Deep Dish Pizza – Another Chicago original, this often-maligned but always delicious variation on the Italian thin-crust classic originated at Uno’s Pizzeria in River North. Often imitated, never duplicated (except maybe by its sister eatery Due’s down the street).

Reuben – Who invented this sandwich, which has been around since the 1920s? There are at least two claimants – Omaha native Reuben Kulakofsky and Arnold Reuben, a deli owner in New York City. One thing is clear: the Reuben was the winner at the first-ever National Sandwich Idea Contest in 1956.

Brownies – One more Chicago innovation, created at the Palmer House Hotel at the special request of Mrs. Bertha Palmer during the 1893 World’s Fair for the Women’s Pavilion; she asked her chefs to come up with a dainty dessert suitable for boxed lunches. Not surprisingly, they were a hit, and the hotel is still making them today.

Chocolate chip cookies – All hail Ruth Graves Wakefield, proprietor of the Toll House Inn in Whitman, Massachusetts! She created the “Toll House” cookie there in 1938. Bags of Nestle’s chocolate chips still carry her original recipe.

Fortune cookies – This obligatory add-on to Chinese takeout actually came from America; there are a number of theories about exactly who invented them and where, the most popular of which appears to be Japanese immigrants in San Francisco.

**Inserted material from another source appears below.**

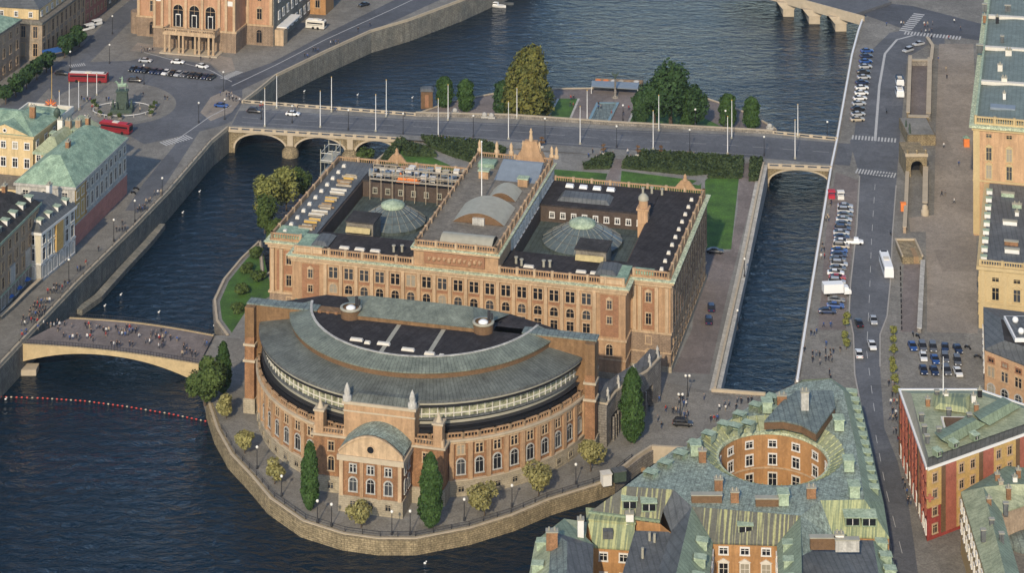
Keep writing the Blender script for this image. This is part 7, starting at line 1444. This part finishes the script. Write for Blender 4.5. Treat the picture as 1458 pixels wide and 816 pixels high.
def bus(loc, rz, L, paint, roofm, label, name='bus', H=3.1, cat='bus'):
    t = thing(name, label, cat, loc, rz); h = L/2; k = MB(); loft(k, [(-h, 1.15, .45, H-.25, .12), (-h+.3, 1.25, .35, H-.08, .12), (h-.2, 1.25, .35, H-.08, .12), (h, 1.2, .45, H-.2, .12)]); k.obj('body', paint, t)
    k = MB(); k.box(-1.27, 1.27, -h+.6, h-.6, 1.45, 2.4); k.obj('side_windows', 'glass', t); k = MB(); k.box(-1.05, 1.05, -h-.03, -h+.2, 1.1, 2.5); k.obj('windscreen', 'glass', t)
    k = MB(); k.box(-1.05, 1.05, -h+.4, h-.4, H-.08, H+.02); k.obj('roof', roofm, t); k = MB(); k.box(-.7, .7, -1, 1, H+.02, H+.25); k.obj('roof_unit', 'offwhite', t)
    k = MB(); k.box(-.8, .8, -h+.5, -h+1.3, H+.02, H+.06); k.obj('roof_hatch', 'black', t)
    for x in (-1.2, .95):
        for y in (-h+2.4, h-2.8): wheel(t, x, y, .48, .28)
    return t
mat('redbus', (.24, .02, .025), rough=.4, var=0)
bus(NORTH.w(126, 116), R_(84), 13.0, M['redbus'], 'white', 'red bus with white roof stopped at the edge of the square')
bus(NORTH.w(165, 188), R_(70), 10.5, M['redbus'], 'redcloth', 'red open top bus on the near edge of the statue square')
bus(SOUTH.w(1262, 385), R_(178), 11.5, 'plastic_white', 'plastic_white', 'white coach driving down the quay road beside the stone block')
bus(NORTH.w(450, 40), R_(74), 7, 'offwhite', 'plastic_white', 'cream lorry parked by the side wing of the opera', 'lorry', 3.2, 'lorry')
bus(SOUTH.w(1281, 136), R_(176), 5.4, 'plastic_white', 'plastic_white', 'white van, nearer of two on the far quay road', 'van', 2.4, 'van'); bus(SOUTH.w(1281, 120), R_(176), 5.2, 'plastic_white', 'silver' if 'silver' in M else 'white', 'white van, farther of two on the far quay road', 'van', 2.3, 'van')
t = thing('box_truck', 'white box truck parked among the cars by the channel', 'truck', SOUTH.w(1190, 420), R_(-84)); k = MB(); k.box(-1.2, 1.2, -3.4, 1.8, .9, 3.2); k.obj('cargo_box', 'plastic_white', t); k = MB(); loft(k, [(2.0, 1.1, .5, 2.3, .1), (3.2, 1.1, .5, 2.2, .15), (3.9, 1.0, .5, 1.3, .1)]); k.obj('cab', 'plastic_white', t); k = MB(); k.box(-1.0, 1.0, 3.1, 3.4, 1.4, 2.1); k.obj('windscreen', 'glass', t)
for x in (-1.1, .85):
    for y in (-2.2, 2.9): wheel(t, x, y, .42, .25)
t = thing('pickup', 'small cream pickup sticking out of the long parking row', 'pickup', SOUTH.w(1217, 347), R_(84)); k = MB(); loft(k, [(-2.3, .8, .4, .9, .1), (-1.4, .9, .3, 1.0, .1), (2.3, .9, .3, 1.0, .1)]); loft(k, [(-1.0, .8, 1.0, 1.6, .15), (.2, .8, 1.0, 1.65, .15)]); k.obj('body', 'plastic_white', t); k = MB(); k.box(-.75, .75, .35, 2.2, .98, 1.04); k.obj('load_bed', 'plank', t)
for x in (-.86, .66):
    for y in (-1.5, 1.5): wheel(t, x, y)
def scooter(p, rz, label, group=None):
    t = thing('motorcycle', label, 'motorcycle', p, rz, group); k = MB(); loft(k, [(-.5, .12, .45, .75, .03), (0, .2, .4, .85, .05), (.7, .15, .5, .8, .05)]); k.obj('body', 'paint_black', t); k = MB(); k.tube((-.35, -.55, 1.05), (.35, -.55, 1.05), .03); k.tube((0, -.75, .3), (0, -.5, 1.05), .05); k.obj('handlebar', 'dark_metal', t)
    for y in (-.72, .72): wheel(t, -.05, y, .3, .1)
scooter(SOUTH.w(1268, 334), 3.1, 'motorcycle riding ahead of the white coach'); scooter(SOUTH.w(1262, 160), 3.1, 'lone motorcycle on the far quay road below the two vans')
scooter(NORTH.w(190, 276), 1, 'dark motorcycle parked at the corner of the pink palace, upper of two', 'motorcycles by the pink palace'); scooter(NORTH.w(194, 270), 1.2, 'dark motorcycle parked at the corner of the pink palace, lower of two', 'motorcycles by the pink palace')
for i, (x, y) in enumerate([(1300, 478), (1307, 481), (1378, 497), (1392, 510)]): scooter(SOUTH.w(x, y), .4*i, ['motorcycle left above the small car park', 'motorcycle second above the small car park', 'motorcycle right of the small car park', 'motorcycle by the grey roofed townhouse'][i], 'motorcycles near the small car park')
# ================================================================ PEOPLE
def build_person(pose):
    """one continuous skinned figure about 1.75 m tall"""
    sp = {'walk': .28, 'stand': .06, 'stride': .4}[pose]; ar = {'walk': .2, 'stand': .05, 'stride': .32}[pose]
    J = {'pel': (0, 0, .95, .14), 'chest': (0, 0, 1.30, .17), 'neck': (0, -.01, 1.48, .065), 'head': (0, -.02, 1.62, .10), 'crown': (0, -.01, 1.74, .075),
         'hl': (-.10, 0, .88, .10), 'kl': (-.11, -sp*.6, .48, .07), 'fl': (-.11, -sp*.8, .07, .05), 'tl': (-.11, -sp*.8-.18, .05, .04), 'hr': (.10, 0, .88, .10), 'kr': (.11, sp*.25, .48, .07), 'fr': (.11, sp*.9, .09, .05), 'tr': (.11, sp*.9-.17, .04, .04),
         'sl': (-.19, 0, 1.38, .075), 'el': (-.25, ar*.4, 1.10, .05), 'wl': (-.25, ar*.2-.06, .85, .038), 'gl': (-.25, ar*.1-.09, .76, .03), 'sr': (.19, 0, 1.38, .075), 'er': (.25, -ar*.5, 1.10, .05), 'wr': (.24, -ar-.04, .87, .038), 'gr': (.24, -ar-.08, .78, .03)}
    E_l = [('pel', 'chest'), ('chest', 'neck'), ('neck', 'head'), ('head', 'crown'), ('pel', 'hl'), ('hl', 'kl'), ('kl', 'fl'), ('fl', 'tl'), ('pel', 'hr'), ('hr', 'kr'), ('kr', 'fr'), ('fr', 'tr'), ('chest', 'sl'), ('sl', 'el'), ('el', 'wl'), ('wl', 'gl'), ('chest', 'sr'), ('sr', 'er'), ('er', 'wr'), ('wr', 'gr')]
    ks = list(J); me = bpy.data.meshes.new('tmp'); me.from_pydata([J[k][:3] for k in ks], [(ks.index(a), ks.index(c)) for a, c in E_l], []); o = bpy.data.objects.new('tmp', me); COL.objects.link(o)
    m1 = o.modifiers.new('s', 'SKIN'); 
    for i, k in enumerate(ks): me.skin_vertices[0].data[i].radius = (J[k][3],)*2; me.skin_vertices[0].data[i].use_root = (k == 'pel')
    o.modifiers.new('d', 'SUBSURF').levels = 1
    dg = bpy.context.evaluated_depsgraph_get(); r = bpy.data.meshes.new_from_object(o.evaluated_get(dg)); r.name = 'person'; bpy.data.objects.remove(o)
    r.materials.clear()
    for m in ('trousers', 'top', 'skin', 'hair'): r.materials.append(M[m])
    for p in r.polygons:
        c = p.center; z = c.z
        p.material_index = 3 if (z > 1.66 or (z > 1.56 and c.y > .0)) else 2 if z > 1.45 else (2 if (abs(c.x) > .2 and z < .84) else (1 if z > .93 or abs(c.x) > .2 else (3 if z < .09 else 0)))
        p.use_smooth = True
    return r
for n_, c_ in dict(trousers=(.03, .035, .05), top=(.06, .06, .07), skin=(.45, .28, .2), hair=(.06, .035, .02)).items(): mat(n_, c_, var=0, rough=.8)
TOPS = {'dark': (.02, .022, .03), 'white': (.62, .62, .60), 'red': (.30, .03, .03), 'blue': (.04, .09, .25), 'grey': (.16, .16, .17), 'beige': (.38, .31, .22), 'orange': (.65, .25, .04), 'pink': (.55, .28, .3)}
for n_, c_ in TOPS.items(): mat('top_'+n_, c_, var=0, rough=.8)
mat('jeans', (.04, .06, .12), var=0); mat('chinos', (.25, .2, .14), var=0)
PM = [build_person(p) for p in ('walk', 'stand', 'stride')]
prng = random.Random(77)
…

But really, it’s anybody’s guess, including the identity of the person who writes the fortunes.

S’Mores – Not surprisingly, the Girl Scouts were the first to come up with this gooey campfire treat in 1927 – combining graham crackers (another American invention!) with a piece of melting chocolate and a perfectly toasted marshmallow.

Baked Alaska – This complicated and delicate dessert did not come from Alaska, but from Delmonico’s Restaurant in New York City; the chef is said to have created it to commemorate the 1867 purchase of the territory from Russia, which was big news at the time.

So, in honor of this Independence Day, dine American (and stock up on antacids). And now…on your marks, get ready, EAT!